10. The heat dissipation fan as described in claim 9, wherein the supporting member is made of a metallic material.

11. The heat dissipation fan as described in claim 9, wherein the fan frame is integrally formed by insert molding.

12. The heat dissipation fan as described in claim 9, wherein an outer surface of the main body is at the same level as an outer surface of the central tube, the supporting member is covered with an electrical insulating layer, and the main body thermally contacts with a circuit board located under the stator.

13. The heat dissipation fan as described in claim 9, wherein the main body has one of the following configurations: two concentric circular rings and a thin, round board having a central hole therein.

14. The heat dissipation fan as described in claim 9, wherein each of the engaging units has one of the following configurations: a ring and a bending segment.

15. The heat dissipation fan as described in claim 9, wherein a trough is connected to one of the ribs for securing electric wires of the heat dissipation fan, the trough covering at least a portion of the one of the ribs.

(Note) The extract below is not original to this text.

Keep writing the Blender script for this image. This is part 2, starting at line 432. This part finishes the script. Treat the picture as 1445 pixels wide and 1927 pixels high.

16. A fan frame for heat dissipation fan, comprising:

a bracket made of plastic material;

a central tube located in the middle of the bracket and made of plastic material;

a supporting member made of metallic material, having a main body, a plurality of ribs extending radially outwardly from the main body and a plurality of engaging units each formed at a free end of a corresponding rib; wherein

the main body of the supporting member is insert molded with the central tube, the engaging units are insert molded with the bracket and the main body of the supporting member has at least a portion exposed to environment.

17. The fan frame as described in claim 16, wherein the main body of the supporting member includes at least a circular ring and the engaging units each are ring-shaped.

18. The fan frame as described in claim 16, wherein the main body of the supporting member includes a thin, round broad, and the engaging units each are a bending segment extending downwardly from the free end of the corresponding rib.

19. The fan frame as described in claim 16, wherein the ribs each have a curved configuration.

20. The fan frame as described in claim 16, wherein one of the ribs is connected with a trough adapted for receiving electric wires therein.